**TASK DESCRIPTION**. Return the material exactly, first line through the line containing "pole('thin stake above", and nothing more. Pictures stay out.

= = =

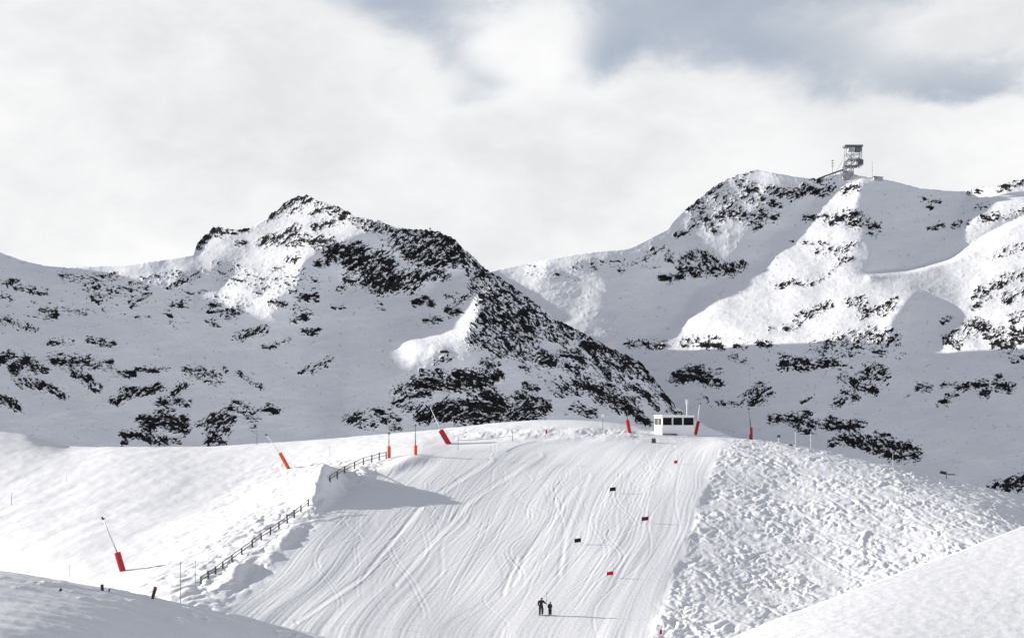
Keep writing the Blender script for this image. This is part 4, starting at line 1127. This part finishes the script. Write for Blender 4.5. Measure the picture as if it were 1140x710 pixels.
pole('dark post at the right end of the rope above the piste', 570.5, 491, 480, .06, M_dsteel, extra='cap')
pole('tiny red flag on a stick in the bumpy snow above the piste', 607.5, 484, 478.5, .04, M_dred, extra='flag')
pole('white disc sign on a thin pole near the crest', 671, 481, 463.5, .05, M_bamboo, extra='disc')
pole('lone dark stick on the crest left of the white disc sign', 556, 472, 464, .03, M_dsteel)
pole('small dark board on a post at the crest, first right of the last lance', 867, 493.5, 484, .05, M_white, extra='board', group='signs and stakes on the right crest')
pole('pale stake on the right crest beside a dark stone', 885.5, 497, 479.5, .04, M_white, extra='cap', group='signs and stakes on the right crest')
pole('plain pale stake rightmost of the three on the right crest', 902.5, 499.5, 482, .04, M_white, group='signs and stakes on the right crest')
pole('thin white stick below the long dark rock band', 994, 519, 505, .03, M_white, group='signs and stakes on the right crest')
pole('thin stake above the mogul field far down the right crest', 921, 503, 490, .025, M_bamboo, group='signs and stakes on the right crest')

# direction sign on the right crest
g = ground(1053.5, 533)
t = thing('direction_sign', 'dark arrow sign with two boards on a post on the right crest', 'sign', g)
m = g.y / F
bm = bmesh.new(); tube(bm, (0, 0, -.4), (0, 0, 8.4 * m), .07, .06, 8); mesh_obj('post', bm, M_wood, t)
bm = bmesh.new(); box(bm, (-.55, -.09, 6.6 * m), (1.0, .06, .45), Matrix.Rotation(.25, 3, 'Y'), bev=.01); mesh_obj('board', bm, M_black, t)
bm = bmesh.new(); box(bm, (.75, -.09, 4.6 * m), (1.3, .05, .16), Matrix.Rotation(.03, 3, 'Y'), bev=.01); mesh_obj('board', bm, M_black, t)

# a stone beside the stake on the crest
g = ground(880, 496.5)
bm = bmesh.new(); bmesh.ops.create_icosphere(bm, subdivisions=3, radius=.45)
for v in bm.verts:
    v.co *= 1 + .25 * math.sin(v.co.x * 7 + v.co.z * 5) ; v.co.z *= .6
o = mesh_obj('stone', bm, M_wood); o.location = g
o['label'] = 'small dark stone in the snow beside the pale crest stake'; o['category'] = 'stone'

# rope between the two posts
a = ground(510, 501); b = ground(570.5, 491)
bm = bmesh.new()
za = (501 - 490) * a.y / F; zb = (491 - 484.5) * b.y / F
pr = None
for k in range(17):
    s = k / 16
    p = a.lerp(b, s); p.z = (a.z + za) * (1 - s) + (b.z + zb) * s - .5 * 4 * s * (1 - s) * .5
    if pr is not None:
        tube(bm, pr - a, p - a, .035, .035, 6, caps=False)
    pr = p
o = mesh_obj('boundary_rope', bm, M_rope); o.location = a
o['label'] = 'thin dark rope strung between two posts above the piste'; o['category'] = 'rope'

# ------------------------------------------------------------------ dark posts on the near left bank
def near_pt(px, py):
    j = int(np.clip(round((px - npx[0]) / 1.5), 0, len(npx) - 1))
    col = cn[len(bk):, j]
    rows = HY - col[:, 2] / col[:, 1] * F
    i = int(np.abs(rows - py).argmin())
    return Vector(col[i])
def stub(label, px, py0, px1, py1, w_, mats, name='padded_post'):
    g = ground(px, py0) if py0 < np.interp(px, npx, nsky) else near_pt(px, max(py0, np.interp(px, npx, nsky) + 1))
    m = g.y / F
    t = thing(name, label, 'post', g, 'stubby posts behind the shaded bank')
    d = Vector(((px1 - px) * m, 0, (py0 - py1) * m))
    bm = bmesh.new(); tube(bm, -d * .35, d * .72, w_ * m / 2, w_ * m / 2, 12); mesh_obj('shaft', bm, mats[0], t)
    bm = bmesh.new(); tube(bm, d * .72, d, w_ * m / 2 * 1.12, w_ * m / 2 * .95, 12); mesh_obj('cap', bm, mats[1], t)
stub('black leaning post with a dark red cap on the shaded near bank', 169.5, 666, 173, 653, 4.2, (M_black, M_dred))
stub('short black post on the shaded near bank left of the red capped one', 113.5, 657, 113, 650, 3.6, (M_black, M_black))
stub('tiny black stub poking from the shaded near bank, leftmost', 66, 657.5, 68.5, 655, 3.0, (M_black, M_black))
stub('tiny black stub just right of the short black post', 121, 658, 121, 655, 1.8, (M_black, M_black))

# ------------------------------------------------------------------ skiers
def person(label, px, py, hpx, joints, radii, edges, arm_reach=None):
    g = ground(px, py)
    Hm = hpx * g.y / F
    t = thing('person', label, 'person', g)
    me = bpy.data.meshes.new('body')
    me.from_pydata([Vector(j) * Hm for j in joints], edges, [])
    me.materials.append(M_cloth)
    body = bpy.data.objects.new('body', me); C.objects.link(body); body.parent = t
    md = body.modifiers.new('skin', 'SKIN'); md.use_smooth_shade = True
    for i, r in enumerate(radii):
        sv = me.skin_vertices[0].data[i]
        sv.radius = (r * Hm, r * Hm); sv.use_root = (i == 0)
    ss = body.modifiers.new('sub', 'SUBSURF'); ss.levels = 2; ss.render_levels = 2
    hd = Vector(joints[4]) * Hm
    bm = bmesh.new(); ball(bm, hd + Vector((0, .0, .012 * Hm)), .072 * Hm, (.95, 1.1, 1.0)); mesh_obj('helmet', bm, M_helmet, body, smooth=True)
    bm = bmesh.new(); ball(bm, hd + Vector((.02 * Hm, -.045 * Hm, -.012 * Hm)), .048 * Hm, (.9, .8, 1.1)); ball(bm, hd + Vector((.022 * Hm, -.088 * Hm, -.02 * Hm)), .012 * Hm); mesh_obj('face', bm, M_skin, body, smooth=True)
    for f in (9, 12):
        ft = Vector(joints[f]) * Hm
        bm = bmesh.new()
        L = .95 * Hm
        dirv = Vector((.80, -.60, 0)).normalized()
        rot = Matrix.Rotation(math.atan2(dirv.y, dirv.x), 3, 'Z')
        box(bm, (ft.x, ft.y, .0), (L, .075 * Hm / 1.2, .02), rot, bev=.008)
        mesh_obj('ski', bm, M_black, body)
    return t, g, Hm
J_adult = [(0, 0, .52), (0.01, 0, .64), (0.02, 0, .76), (0.03, 0, .855), (0.04, 0, .92),          # pelvis, waist, chest, neck, head
           (-.07, .02, .50), (-.06, -.03, .29), (-.07, .04, .07), (0, 0, 0), (-.06, -.03, .03),     # 5..9 left leg
           (.07, .02, .50), (.09, -.04, .29), (.08, .03, .03),                                        # 10..12 right leg
           (-.12, 0, .79), (-.16, .04, .63), (-.10, -.07, .54),                                      # 13..15 left arm
           (.15, 0, .79), (.22, -.04, .70), (.31, -.06, .69)]                                         # 16..18 right arm reaching
J_adult[8] = (.0, .0, .50)
E_adult = [(0, 1), (1, 2), (2, 3), (3, 4), (0, 8), (8, 5), (5, 6), (6, 7), (7, 9), (8, 10), (10, 11), (11, 12), (2, 13), (13, 14), (14, 15), (2, 16), (16, 17), (17, 18)]
R_adult = [.1, .08, .09, .04, .055, .085, .068, .055, .07, .055, .085, .068, .055, .062, .052, .038, .062, .052, .038]
t1, g1, H1 = person('adult skier in dark clothes reaching an arm towards a child on the piste', 602.2, 684.8, 19.5, J_adult, R_adult, E_adult)
J_child = [(a * .82, b * .8, c) for (a, b, c) in J_adult]
J_child[16] = (.12, 0, .77); J_child[17] = (.13, .03, .62); J_child[18] = (.10, -.06, .54)
person('child skier in dark clothes with arms down, right of the adult on the piste', 612.2, 684.8, 15.0, J_child, [r * 1.05 for r in R_adult], E_adult)
# ski pole held up by the adult
bm = bmesh.new()
tube(bm, (0, 0, 0), (.04, .02, 1.15), .018, .014, 8); tube(bm, (0, 0, -.14), (0, 0, 0), .026, .026, 8); tube(bm, (.037, .018, 1.04), (.038, .018, 1.06), .07, .07, 12)
o = mesh_obj('ski_pole', bm, M_black)
o.location = g1 + Vector((.31, -.06, .69)) * H1
o['label'] = 'thin dark ski pole held upright in the adult skier\'s hand'; o['category'] = 'ski pole'

# ------------------------------------------------------------------ cable car station on the right summit
def summit_station():
    _, dep = LAYERS['right']
    Y = dep(942, 200)
    m = Y / F
    base = at(943, 199, Y)
    t = thing('cable_car_station', 'frosted lattice cable car station towering on the right summit', 'station', base)
    def L(px, py, dy=0.0):
        p = at(px, py, Y) - base
        p.y += dy
        return p
    D = 9.0 * m
    def frame_part(name, segs, r, mat, ys=(0, D)):
        bm = bmesh.new()
        for y in ys:
            for (a, b) in segs:
                tube(bm, L(*a, y), L(*b, y), r, r, 8)
        return mesh_obj(name, bm, mat, t)
    M_fr = worn('frosted_steel', (0.40, 0.41, 0.43), .75, var=.7, scale=.12)
    # legs and braces
    for a, b in (((940, 200), (942.5, 164)), ((950, 198), (950, 164)), ((958.5, 186), (959.5, 164)), ((936, 199), (944, 178))):
        for y in (0, D):
            bm = bmesh.new(); tube(bm, L(*a, y), L(*b, y), .75, .6, 8); mesh_obj('leg', bm, M_fr, t)
    frame_part('bracing', [((941, 188), (950, 180)), ((941, 180), (950, 188)), ((942, 179), (950, 171)), ((942.5, 171), (950, 178)), ((950, 182), (959, 172)), ((950, 173), (959, 181)),
                           ((941, 188), (959, 181)), ((941, 180), (959, 176)), ((942, 172), (959, 171)), ((937, 197), (949, 187)), ((941, 188), (950, 198))], .45, M_fr)
    def slab(name, x0, x1, y0, y1, d0, d1, mat, bev=.2):
        bm = bmesh.new()
        a = L(x0, y0); b = L(x1, y1)
        box(bm, ((a.x + b.x) / 2, (d0 + d1) / 2 * m, (a.z + b.z) / 2), (abs(b.x - a.x), (d1 - d0) * m, abs(b.z - a.z)), bev=bev)
        return mesh_obj(name, bm, mat, t)
    M_dk = worn('dark_cladding', (0.12, 0.125, 0.14), .7, var=.7, scale=.2)
    slab('roof', 940.5, 960.5, 161.5, 163.6, -2, 11, M_dk)
    slab('machine_room', 945, 952, 163.7, 168, 0, 9, M_fr)
    slab('machine_room', 953, 959.2, 164, 168.5, -1, 9, M_dk)
    slab('upper_deck', 943.5, 959.2, 176.2, 177.5, -1, 10, M_fr)
    slab('cabin', 955, 960.8, 177.8, 183.6, -2, 7, M_dk)
    slab('lower_deck', 940, 956, 184.0, 185.6, -1, 10, M_dk)
    slab('plinth', 939, 951, 190, 200, 1, 8, M_iced)
    bm = bmesh.new()
    a, b = L(911, 198.6, 2 * m), L(942, 187.5, 2 * m)
    tube(bm, a, b, 1.0, 1.0, 8); tube(bm, a + Vector((0, 4, 0)), b + Vector((0, 4, 0)), 1.0, 1.0, 8)
    mesh_obj('access_ramp', bm, M_dk, t)
    for px, y1, y0 in ((917, 197, 203), (924, 194.4, 201), (931, 192, 200), (937, 189.6, 200)):
        bm = bmesh.new(); tube(bm, L(px, y0, 4 * m), L(px, y1, 4 * m), .4, .4, 6)
        mesh_obj('ramp_post', bm, M_fr, t)
    bm = bmesh.new(); tube(bm, L(927.5, 200, 3 * m), L(927.5, 177.5, 3 * m), .55, .4, 8); mesh_obj('mast', bm, M_fr, t)
    bm = bmesh.new()
    for py in (178.5, 181.5, 184.5):
        tube(bm, L(926, py, 3 * m), L(929.3, py, 3 * m), .4, .4, 6)
    tube(bm, L(932, 190, 3 * m), L(940, 176, 3 * m), .3, .3, 6)
    mesh_obj('antenna', bm, M_fr, t)
    # hut and radio mast to its right
    Y2 = dep(978, 202); b2 = at(978, 199.5, Y2); m2 = Y2 / F
    h = thing('mountain_hut', 'low dark hut on the summit right of the cable car station', 'hut', b2)
    bm = bmesh.new(); box(bm, (0, 3, .6 * m2), (10 * m2, 7, 3.4 * m2), bev=.1); mesh_obj('wall', bm, M_iced, h)
    bm = bmesh.new(); box(bm, (0, 3, 2.6 * m2), (11 * m2, 8.5, .5 * m2), Matrix.Rotation(.1, 3, 'Y'), bev=.1); mesh_obj('roof', bm, M_dk, h)
    b3 = at(971, 198.8, Y2)
    h = thing('radio_mast', 'thin radio mast on the summit between station and low hut', 'mast', b3)
    bm = bmesh.new(); tube(bm, (0, 0, -4), (0, 0, 19.5 * m2), .35, .22, 8); mesh_obj('pole', bm, M_fr, h)
    for k in (9, 13, 17):
        bm = bmesh.new(); tube(bm, (-.9, 0, k * m2), (.9, 0, k * m2), .2, .2, 6)
        mesh_obj('crossarm', bm, M_fr, h)
summit_station()

# summit cross on the left mountain
_, depl = LAYERS['left']
Yc = depl(478.5, 259)
b = at(478.8, 258, Yc); m = Yc / F
t = thing('summit_cross', 'small dark cross on the rocky shoulder of the left peak', 'cross', b)
bm = bmesh.new(); tube(bm, (0, 0, -3), (0, 0, 5.0 * m), .5, .4, 8); mesh_obj('post', bm, M_wood, t)
bm = bmesh.new(); tube(bm, (-1.2 * m, 0, 3.4 * m), (1.2 * m, 0, 3.4 * m), .4, .4, 8); mesh_obj('crossbar', bm, M_wood, t)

= = =

**OUTPUT BELOW**.
Keep writing the Blender script for this image. This is part 4, starting at line 1127. This part finishes the script. Write for Blender 4.5. Measure the picture as if it were 1140x710 pixels.
pole('dark post at the right end of the rope above the piste', 570.5, 491, 480, .06, M_dsteel, extra='cap')
pole('tiny red flag on a stick in the bumpy snow above the piste', 607.5, 484, 478.5, .04, M_dred, extra='flag')
pole('white disc sign on a thin pole near the crest', 671, 481, 463.5, .05, M_bamboo, extra='disc')
pole('lone dark stick on the crest left of the white disc sign', 556, 472, 464, .03, M_dsteel)
pole('small dark board on a post at the crest, first right of the last lance', 867, 493.5, 484, .05, M_white, extra='board', group='signs and stakes on the right crest')
pole('pale stake on the right crest beside a dark stone', 885.5, 497, 479.5, .04, M_white, extra='cap', group='signs and stakes on the right crest')
pole('plain pale stake rightmost of the three on the right crest', 902.5, 499.5, 482, .04, M_white, group='signs and stakes on the right crest')
pole('thin white stick below the long dark rock band', 994, 519, 505, .03, M_white, group='signs and stakes on the right crest')
pole('thin stake above the mogul field far down the right crest', 921, 503, 490, .025, M_bamboo, group='signs and stakes on the right crest')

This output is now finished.